The essence of Sabbath rest isn’t found in the terms of our do-and-don’t lists. Instead, we remember weekly that our God is holy, and as his people, we are to be the same. When we Sabbath with this in mind, our hands may “do good” while our hearts continue to rest in the good news of the gospel.
That means sometimes the Sabbath looks like momma getting a nap, and sometimes it looks like washing soiled sheets. Sometimes it looks like reading a book, and sometimes it looks like bringing a meal to someone at church. When Jesus is our rest, it can be a day of showing mercy and love, being in the mess, making sacrifices, and being content with the inefficiencies of young children. It can be a day of high cost to ourselves, in order to show Jesus to others.
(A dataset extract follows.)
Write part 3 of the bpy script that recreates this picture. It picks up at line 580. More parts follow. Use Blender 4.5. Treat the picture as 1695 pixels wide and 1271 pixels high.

That’s because our weekly rest isn’t about tightly kept boundaries, it’s about delighting and finding our joy in the Lord. As we spend our Sundays going to church with our fellow saints, taking time for personal Bible reading and study, or heading outdoors for a prayer walk, we deepen our dependence on Christ. As mothers, we can bring our children alongside us—telling them Bible stories, practicing Scripture memory, or bringing them with us as we visit the sick and needy—to teach them the regular rhythms of a believer and reveal a mother wholly reliant on God, not her own efforts.
Live Like His Word Is True
I often think back to that Venn diagram of my life. Since then, some circles have shifted, new ones have been added, and others have disappeared entirely. It’s a reminder that life is always changing, but our God is not. Christ came and completed all the necessary work for us. It is finished.
It’s possible to make Sundays a day of rest, even in the season of young children. If you’re working with no rest, stop and repent. Believe God is who he says he is. Live like Jesus’s words are really true: “Come to me, all who labor and are heavy laden, and I will give you rest” (Matt. 11:28).